Bringing this back to the actual topic I think that a 6.5% hit rate is actually not at all inconsistent with IJN doctrine.
The problem is that the 6.5% (ish, I got a slightly lower number when I tried to replicate the result) is not consistent across battles. It's only THAT HIGH because there are several engagements with extremely high hit rates. These outliers consistently occurred when the USN was not aware that they'd been detected. They're very useful outliers because they tell you alot about the circumstances in which a torpedo attack can be really devastating. You have to detect the enemy within reasonable torpedo range (less than 8.000 yards-ish for the IJN, 6,000 for the USN), with sufficient time for a firing solution, and with sufficient more lead time for your torps to be in the water BEFORE the enemy starts to maneuver as a reaction to your existence on the battlefield.
The modal hit rate (the mode is the most frequent outcome) is zero hits and the median (if you splut the distribution into two halves, the one in the middle of the distribution is the median) is also zero hits. So unless that Decisive Battle occurs at night at less than (generously adding 25%) 10,000 yards against a USN TF that doesn't know the Japanese are there (or doesn't think they've been detected) the decisive battle isn't going to be a success.
The second thing to note is that after Tassafaronga (which was generally a tactical fubar on the US adm's part) and in some instances before it became standard practice for US ships to maneuver to avoid presumed torpedo launches when engaging the Japanese. So the necessary conditions (night, surprise, in torpedo range) were only likely to occur a couple of times anyhow, before the US "catches on." And it's only likely in 1942, because US radar improvements made it most likely that the USN would always know that the Japanese were closing to torpedo range after 1942 (excepting Japanese subs running submerged).

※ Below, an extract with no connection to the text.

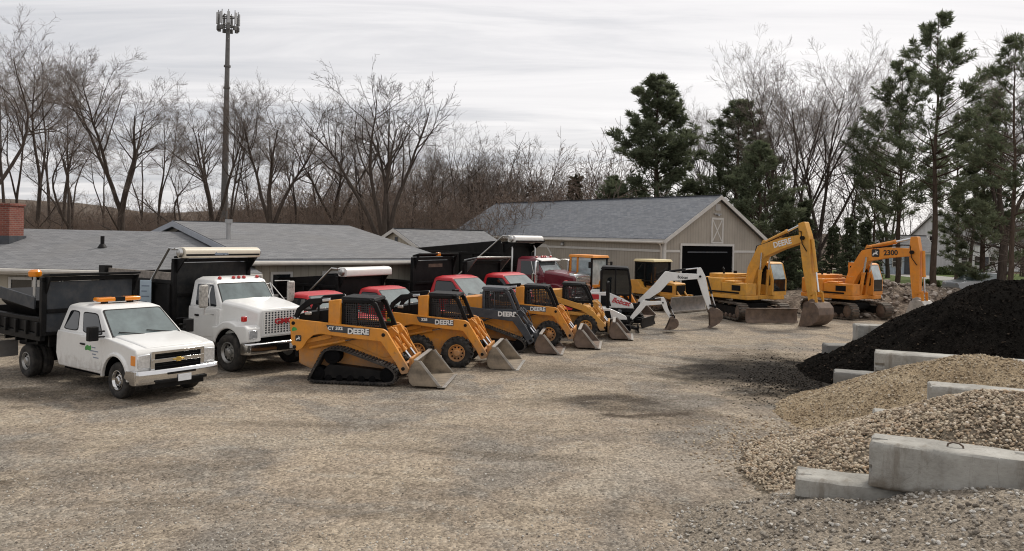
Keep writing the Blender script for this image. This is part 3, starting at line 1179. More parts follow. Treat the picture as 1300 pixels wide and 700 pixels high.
# ------------------------------------------------------------------ skid steer loaders
def skid_loader(name, label, tracked, body='yellow', boom='yellow', cab='black', words=(), style='deere', bucket='bucket', logo=True, rimcol=None, top_z=2.04, bw=1.85):
    """origin: rear end on the ground, +x forward"""
    t = thing(name, label, 'skid loader')
    B = M[body]
    A = M[boom]
    # chassis tub
    c = MB()
    c.prism(rounded([(.16, .40), (.10, 1.30), (.9, 1.36), (2.25, 1.12), (2.55, .62), (2.45, .30), (.5, .26)], .06), -.52, .52)
    c.build('chassis', B, t, .03)
    # engine hood and rear grille door
    h = MB()
    h.prism(rounded([(.10, 1.20), (.14, 1.62), (.75, 1.72), (1.22, 1.76), (1.22, 1.20)], .06), -.50, .50)
    h.build('engine_hood', M['black'] if style == 'deere' else B, t, .03)
    r = MB()
    r.box(.04, .13, -.50, .50, .55, 1.3)
    for k in range(7):
        r.box(.02, .05, -.42, .42, .65 + k * .08, .69 + k * .08)
    r.build('rear_door', M['black'], t, .01)
    if style == 'deere':
        # upright shoulder of the main frame and dark rear light guard
        s_ = MB()
        for sg in (-1, 1):
            s_.prism([(.93, 1.36), (.93, top_z - .06), (1.22, top_z - .02), (1.22, 1.36)], sg * .60 - .10, sg * .60 + .06)
        s_.build('frame_upright', B, t, .02)
        g = MB()
        for sg in (-1, 1):
            pts = [(.08, 1.54), (.16, 1.72), (.42, 1.93), (.95, 1.99)]
            g.prism(ribbon(pts, [.10, .13, .15, .13]), sg * .58 - .05, sg * .58 + .05)
            g.box(.62, .67, sg * .58 - .03, sg * .58 + .03, 1.5, 1.95)
        g.build('rear_guard', M['black'], t, .015)
        l = MB()
        for sg in (-1, 1):
            l.cbox((.86, sg * .64, 1.99), (.20, .05, .07), 0, R(-6), 0)
        l.build('work_light', M['lens'], t, .012)
        l = MB()
        for sg in (-1, 1):
            l.box(.30, .46, sg * .56 - .05, sg * .56 + .05, 1.60, 1.68)
        l.build('tail_lamp', M['silver'], t, .02)
    # cab: roll-over frame with screened sides
    x0, x1, zt = 1.22, 2.02, top_z
    f = MB()
    for sg in (-1, 1):
        y = sg * .50
        f.prism(ribbon([(x0 + .03, 1.30), (x0 + .02, zt - .12)], [.09, .09]), y - .05, y + .05)
        f.prism(ribbon([(2.34, 1.22), (2.17, 1.62), (2.04, zt - .14), (1.88, zt - .04)], [.10, .10, .11, .10]), y - .05, y + .05)
        f.box(x0, 2.02, y - .05, y + .05, zt - .12, zt - .03)
        f.box(x0, 2.30, y - .045, y + .045, 1.27, 1.36)
        f.prism(ribbon([(1.62, 1.34), (1.58, zt - .08)], [.03, .03]), y - .02, y + .02)
    f.loft([[(x0 - .06, -.54, zt - .05), (x0 - .06, .54, zt - .05), (x0 - .02, .50, zt + .03), (x0 - .02, -.50, zt + .03)],
            [(2.06, -.54, zt - .07), (2.06, .54, zt - .07), (2.02, .50, zt + .01), (2.02, -.50, zt + .01)]])
    cb = f.build('cab_frame', M[cab], t, .02)
    sc = MB()
    for sg in (-1, 1):
        y = sg * .505
        sc.prism([(x0 + .06, 1.34), (x0 + .06, zt - .10), (1.92, zt - .10), (2.02, zt - .2), (2.28, 1.34)], y - .004, y + .004)
    sc.build('side_screen', M['screen'], cb)
    bk = MB()
    bk.box(x0, x0 + .03, -.46, .46, 1.3, zt - .1)
    bk.build('rear_screen', M['screen'], cb)
    se = MB()
    se.box(1.34, 1.80, -.25, .25, 1.02, 1.16)
    se.prism([(1.30, 1.1), (1.42, 1.1), (1.36, 1.72), (1.28, 1.72)], -.24, .24)
    for sg in (-1, 1):
        se.tube([(1.95, sg * .3, 1.0), (1.98, sg * .3, 1.42)], .022, 6)
    se.box(1.3, 2.3, -.45, .45, .95, 1.0)
    se.build('seat', M['seat'], t, .03)
    # lift arms
    yo = .76
    ab = MB()
    if style == 'deere':
        up = [(0, 1.52), (2.33, 1.335), (2.42, 1.28), (2.98, .40), (2.97, .30), (2.80, .26), (2.66, .52), (2.28, 1.04), (1.5, 1.10), (.78, 1.18), (.60, 1.14), (.46, 1.02), (.34, .82), (.20, .74), (.06, .92)]
    elif style == 'slim':
        up = [(0, 1.50), (2.30, 1.28), (2.42, 1.20), (2.75, .72), (2.95, .36), (2.80, .26), (2.56, .60), (2.25, 1.0), (1.4, 1.08), (.7, 1.16), (.4, .9), (.2, .74), (.06, .92)]
    else:
        up = [(.05, 1.58), (.10, 1.76), (.35, 1.78), (.65, 1.60), (2.12, 1.19), (2.40, .98), (2.88, .48), (2.84, .30), (2.66, .28), (2.30, .78), (1.99, 1.0), (.91, 1.33), (.5, 1.46)]
    for sg in (-1, 1):
        ab.prism(rounded(up, .03), sg * yo - .055, sg * yo + .055)
    ab.tube([(2.80, -.76, .42), (2.80, .76, .42)], .06, 10)
    ab.box(2.52, 2.64, -.72, .72, .68, .82)
    arms = ab.build('lift_arm', A, t, .012)
    if style == 'cat':
        lo = MB()
        for sg in (-1, 1):
            lo.prism(ribbon([(.2, .92), (1.6, .90), (2.15, .84)], [.12, .13, .10]), sg * yo - .04, sg * yo + .04)
        lo.build('lower_link', B, t, .01)
        st = MB()
        st.mat(0).prism([(.55, 1.42), (.91, 1.325), (1.97, .995), (1.6, .96), (.55, 1.0)], -yo - .03, -yo + .03)
        st.mat(1).prism([(.85, 1.30), (1.0, 1.27), (1.62, 1.07), (1.58, 1.01), (1.35, 1.02), (.95, 1.2)], -yo - .038, -yo - .032)
        st.build('arm_infill', [M['black'], M['redmark']], arms)
    # pivot pins
    pn = MB()
    for sg in (-1, 1):
        for x, z in ((.10, 1.42), (.14, .84), (2.34, 1.20), (2.84, .40)):
            pn.lathe([(.045, yo * sg - sg * .07), (.045, yo * sg + sg * .068), (.02, yo * sg + sg * .078)], (x, 0, z), 12)
        pn.prism([(.3, 1.0), (.98, 1.08), (.98, 1.14), (.3, 1.08)], sg * .63 - .03, sg * .63 + .03)
    pn.build('pivot_pin', M['black'], arms)
    lk = MB()
    for sg in (-1, 1):
        lk.prism(ribbon([(.22, .92), (1.0, 1.12)], [.10, .12]), sg * .64 - .03, sg * .64 + .03)
    lk.build('lift_link', B, t, .008)
    for sg in (-1, 1):
        cylinder(t, (.45, sg * .60, .80), (1.9, sg * .62, 1.13), .04, .6, 'lift_cylinder', A)
        cylinder(t, (2.38, sg * .30, 1.24), (2.98, sg * .26, .50), .05, .62, 'tilt_cylinder', A)
    pc = MB()
    for sg in (-1, 1):
        pc.prism([(2.30, 1.30), (2.52, 1.34), (2.60, 1.20), (2.44, 1.05)], sg * .30 - .08, sg * .30 + .08)
        pc.tube([(2.42, sg * .42, 1.36), (2.62, sg * .46, 1.20), (2.76, sg * .44, .84)], .018, 6)
    pc.box(2.93, 3.0, -.55, .55, .16, .62)
    pc.build('quick_coupler', A, t, .012)
    loader_bucket(t, 3.0, .014, bw, bucket)
    # decals on the right-hand arm (and on the left)
    if words:
        for sg in (-1, 1):
            rot = (90, 0, 0) if sg < 0 else (90, 0, 180)
            st = MB()
            ys = sg * (yo + .058)
            if boom == 'yellow':
                st.prism(rounded([(.92, 1.405), (2.0, 1.335), (2.0, 1.17), (1.02, 1.245), (.97, 1.30)], .02), ys - .002, ys + .002)
                st.build('arm_stripe', M['charcoal'], arms)
            y_t = sg * (yo + .0635)
            if words[0] is not None:
                if words[0]:
                    text(words[0], .105, M['whitemark'], arms, (1.15, y_t, 1.322), rot, 'lettering', 1.15, .004)
                text(words[1], .185, M['whitemark'], arms, (1.72, y_t, 1.258), rot, 'lettering', 1.0, .007)
            else:
                text(words[1], words[2], M['whitemark'], arms, (words[3], y_t, words[4]), rot, 'lettering', 1.0, .008)
    if logo:
        for sg in (-1, 1):
            lg = MB()
            ys = sg * (yo + .058)
            lg.mat(0).prism(rounded([(.16, .98), (.16, 1.13), (.31, 1.13), (.31, .98)], .03), ys - .002, ys + .002)
            lg.mat(1)
            deer = [(.175, 1.02), (.20, 1.06), (.235, 1.065), (.24, 1.115), (.255, 1.08), (.285, 1.10), (.262, 1.055), (.285, 1.02), (.24, 1.035), (.21, 1.03), (.19, 1.0)]
            lg.prism(deer, ys - .004, ys + .0045)
            lg.build('arm_logo', [M['blackmark'], M['whitemark']], arms)
            lg = MB()
            lg.prism(rounded([(.06, 1.27), (.10, 1.33), (.18, 1.31), (.20, 1.25), (.08, 1.22)], .02), ys - .002, ys + .002)
            lg.build('arm_sticker', M['greenmark'], arms)
    # running gear
    if tracked:
        out = rounded([(.50, .10), (.90, .86), (1.30, .88), (2.58, .46), (2.74, .26), (2.66, .05), (2.45, 0), (.72, 0), (.55, .02)], .16, 6)
        for sg in (-1, 1):
            ya, yb = sg * .53, sg * .93
            tr = track_loop(t, out, min(ya, yb), max(ya, yb), .035, M['track'], .03, .085)
            fr = MB()
            yf = sg * .72
            fr.prism(rounded([(.78, .16), (1.02, .46), (2.35, .34), (2.5, .22), (2.35, .13), (.85, .12)], .05), yf - .14, yf + .14)
            fr.build('track_frame', M['black'], tr, .02)
            rollers(tr, [(1.10, .66, .20), (.76, .22, .17), (2.48, .24, .19)] + [(1.02 + k * .27, .12, .085) for k in range(5)], yf - .17, yf + .17, M['interior'])
            sk = MB()
            sk.prism([(.20, .72), (.16, .42), (.52, .30), (.78, .84), (1.3, .98), (2.3, .60), (2.52, .66), (2.2, 1.06), (.4, 1.05)], sg * .50 - .03, sg * .50 + .03)
            sk.build('side_skirt', B, t, .01)
    else:
        for sg in (-1, 1):
            for x in (.98, 2.12):
                truck_wheel(t, x, sg * .77, .42, .30, sg, lugs=18, rimcol=rimcol or body, rr=.58, tread=.03)
            sk = MB()
            sk.prism([(.20, .72), (.16, .40), (.5, .30), (2.4, .32), (2.52, .66), (2.2, 1.06), (.4, 1.05)], sg * .53 - .04, sg * .53 + .04)
            sk.build('side_skirt', B, t, .01)
    return t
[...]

given their purposes a 6.5% hit rate from long range actually achieved their purposes
They're not going to get 6.5% from long range. They're only going to get 6.5% ON AVERAGE if they surprise the USN in a couple of battles at ranges less than 10K yards. At long range their average will be alot lower. And the modal hit rate will still be zero. That is, in most battles, all torpedoes that the Japanese launch will all miss.